Artykuły, notatki i blog

Zamiast karpia…

Rozpoczynamy Adwent, czyli czas oczekiwania na powtórne przyjście Chrystusa. Jest to również dla nas czas oczekiwania na Święta Bożego Narodzenia. Czas, który oprócz chłodu, śniegu i krótkiego dnia, kojarzy się nam przeważnie z kontrastującym przytulnym domem, gorącą korzenną herbatą i ciepłym myśleniem o najbliższych.

Przygotowania do Świąt Bożego Narodzenia kosztują wiele czasu. Myślimy o prezentach i planujemy jak spędzimy czas z rodziną. Zastanawiamy się nad karpiem – pieczony, czy w galarecie? Jakie w tym roku upiec ciasto, kiedy znaleźć czas na posprzątanie domu… Wybranie odpowiednich kartek świątecznych spędza nam sen z powiek, kosztuje kilka długich i mozolnych wypraw do sklepów. Nie wspomnę zaś o horrorze kupowania prezentów. Czy się dany prezent spodoba, czy będzie odpowiedni, czy się nie powtórzy, czy starczy mi wypłaty na wszystkie prezenty, jakie chciałabym kupić? Kolejny rok z rzędu przypominam sobie właśnie na początku grudnia, że miałam zacząć kupować prezenty świąteczne około sierpnia, tak by zdążyć wszystkie kupić z namysłem i by nie nadwyrężyć budżetu grudniowego. Czas się kurczy i lista spraw ważnych, pilnych i na wczoraj zamiast pomniejszać się, rośnie z dnia na dzień… Gonimy coraz szybciej i nie unikamy frustracji. Jeszcze przed samą Wigilią grozi nam „przemęczenie świąteczne” i marzymy już tylko o tym, by te Święta w końcu się skończyły. Potrzebujemy urlopu wypoczynkowego z powodu Świąt. Cóż za paradoks!

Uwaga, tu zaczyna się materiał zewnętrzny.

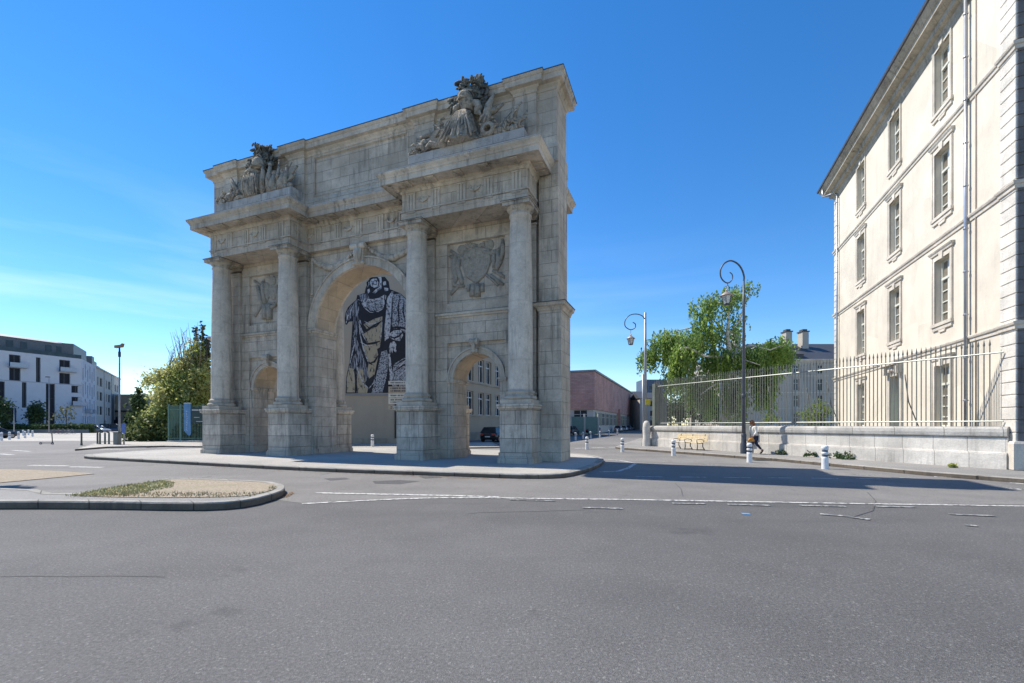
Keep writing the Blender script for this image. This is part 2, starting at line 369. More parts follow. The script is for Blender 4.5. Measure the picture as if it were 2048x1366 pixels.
# markings
def line(pix, w, z=.004, mat=None, seg=True):
    z += .005; P = [Vector(G(x, y)) for x, y in pix]; vs = []; fs = []
    for i, p in enumerate(P):
        t = (P[min(i+1,len(P)-1)]-P[max(i-1,0)]).normalized(); n = Vector((-t.y, t.x))*w/2
        vs += [(p.x+n.x, p.y+n.y, z), (p.x-n.x, p.y-n.y, z)]
    for i in range(len(P)-1): fs.append((2*i, 2*i+1, 2*i+3, 2*i+2))
    return struct(MB().add(vs, fs).build('road_marking', mat or M_paint))
line([(604,1008),(700,1003),(800,998.5),(880,996),(980,996),(1100,998),(1250,999.5),(1500,1004),(1700,1007.5),(1900,1010.5),(2060,1013)], .12)
line([(632,986.5),(700,988),(800,990),(900,992),(1000,995)], .15, .008)
line([(650,934),(0+640,933)], .1)
line([(1020,1000.5),(1110,1002.5)], .08, .008, M_paint_worn)
for a, b in (((1345,1007.5),(1410,1008.5)),((1455,1009.5),(1540,1012)),((1600,1011.8),(1690,1013.6)),((1750,1013.6),(1830,1015)),((1165,1016),(1245,1018)),((1640,1029),(1700,1034)),((1700,1035),(1740,1040)),((1930,1051),(1955,1053)),((1900,1029),(1990,1033))): line([a, b], .12, .008, M_paint_worn)
line([(1200,944),(1235,943),(1255,937),(1272,927),(1240,921),(1205,919)], .16)
for k in range(6): line([(1272+k*88, 953.6+k*.8), (1325+k*88, 954.2+k*.8)], .10)
for k in range(8): line([(1250+k*76, 918+k*5.2), (1292+k*76, 920.8+k*5.2)], .12, mat=M_paint_worn)
line([(1868,953),(1960,958)], .3); line([(1985,973),(2048,980)], .35, mat=M_paint_worn); line([(2020,966),(2048,968)], .2)
for a, b in (((60,931),(135,932)),((140,934),(205,935)),((26,901),(60,903)),((200,899),(250,900)),((0,908),(25,910))): line([a, b], .25)
for k in range(4): line([(1150+k*34, 897.0-k*1.1), (1174+k*34, 896.2-k*1.1)], .35)
line([(1010,892),(1135,895)], .3)
# oval metal covers, cracks and tar seams
M_tar = plain('tar_seam', (.088,.087,.088), .9, var=.3)
line([(-20,1154),(60,1152.5),(140,1153.5),(230,1152),(330,1154)], .012, .003, M_tar)
for c in ([(935,1028),(965,1025),(1060,1023.5),(1180,1019.5)], [(640,951),(662,946),(680,943)], [(1350,967),(1362,978),(1366,993)], [(1735,985),(1752,1003),(1745,1022),(1700,1036)]):
    line(c, .022, .003, M_tar)
line([(1484,1028),(1500,1028.6)], .13, .004, plain('blue_marking', (.10,.30,.60), .6, var=.4, scale=20))
M_patch = asphalt('asphalt_patch', (.09,.09,.093), False)
for c in ([(745,962),(800,960),(840,962),(800,968),(750,967)], [(648,957),(690,955),(700,958),(660,961)], [(838,953),(870,951),(885,955),(850,957)]): sheet('asphalt_patch', c, .0085, M_patch)
struct(MB().box(-.55,.55,-.14,.14,.0,.02).build('drain_cover', plain('drain_dark', (.02,.02,.02)), loc=(G(1532,921)[0], G(1532,921)[1]-.05, .005)))

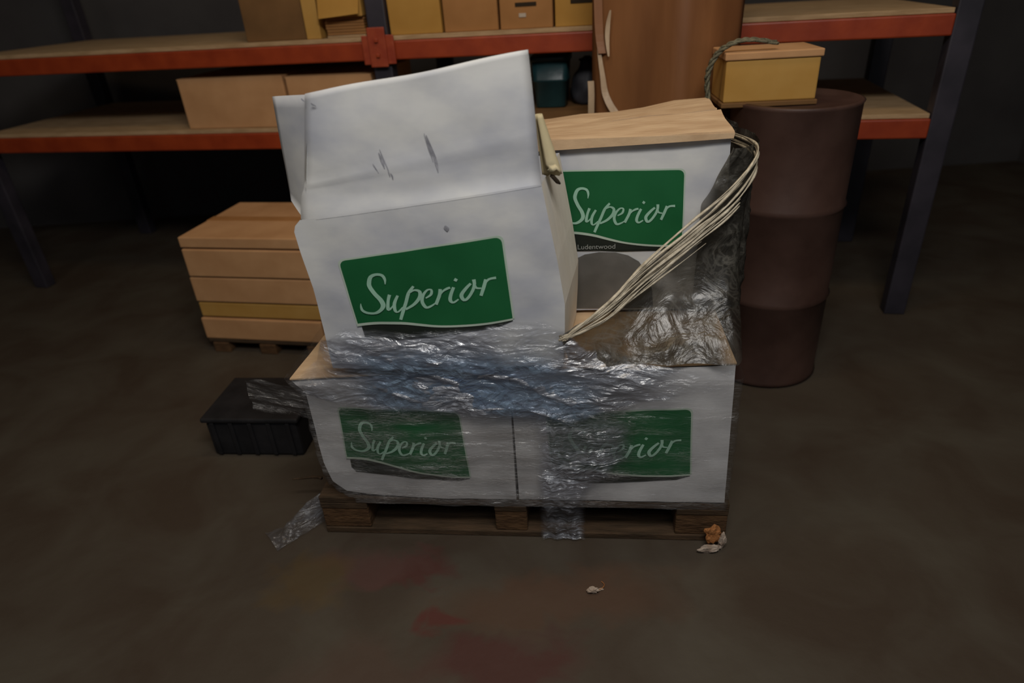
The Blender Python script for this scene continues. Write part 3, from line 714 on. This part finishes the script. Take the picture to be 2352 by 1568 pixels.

Adwent jako czas przypominania i przygotowania na przyjście Chrystusa ma natomiast odwrotny zamysł. Zamiast nas pośpieszać, Adwent ma nas zatrzymać na chwilę. Dlaczego akurat zatrzymać, dlaczego nieco spowolnić nasz bieg? Ponieważ do refleksji, modlitwy, zamysłu i kontemplacji potrzebne jest serce gotowe usłyszeć głos Boga.

Adwent nie jest czasem biernego czekania na to, co ma się zdarzyć, ale czasem przemiany naszych serc i naszego życia. Chrystus chce, byśmy byli gotowymi na współpracę z Bogiem, byśmy prowadzili życie mądre, wrażliwe i uważne. Pragnie przemiany naszych serc, czyli i naszego umysłu, naszej woli i charakteru. Wysyła nas w pielgrzymkę życia, która będzie nie tylko niezwykłą przygodą ale i piękną przemianą nas – przemianą, która zbliży nas do Boga, która upodobni nas do Chrystusa i która przygotuje nas na spotkanie z Najwyższym.

Dlatego pomyśl o swoim życiu i spytaj w modlitwie Boga:  co chcesz we mnie przemienić, co chcesz we mnie zmienić, gdzie mnie posyłasz? Gdzie wiodą Twoje ślady, po których mam iść? Pomyśl o czasie tegorocznego Adwentu, o czasie zbliżających się świat: jakie zmiany w Tobie chce dokonać Chrystus w tym szczególnym czasie?

Może te zmiany sprawią, że zamiast kupować prezenty w tym roku pieniądze przeznaczysz dla kogoś naprawdę potrzebującego? Może zamiast spędzać godziny na gruntowym sprzątaniu domu, spędzisz czas z kimś samotnym? Może zamiast gotować trzynastą potrawę na wigilijny stół, pójdziesz się pojednać z kimś zwaśnionym? Może zamiast martwić się o świąteczne kartki, usiądziesz i napiszesz kilka prawdziwych zdań na zwykłej kartce do kogoś ważnego, kto jeszcze nie usłyszał, jak wiele znaczy w Twoim życiu?…

Tą listę można mnożyć w nieskończoność. Ale najważniejszym jest to, co usłyszysz w swoim własnym sercu, kiedy sam/-a spytasz Boga: Co chcesz Panie zmienić we mnie lub w moim życiu w ten czas Adwentu?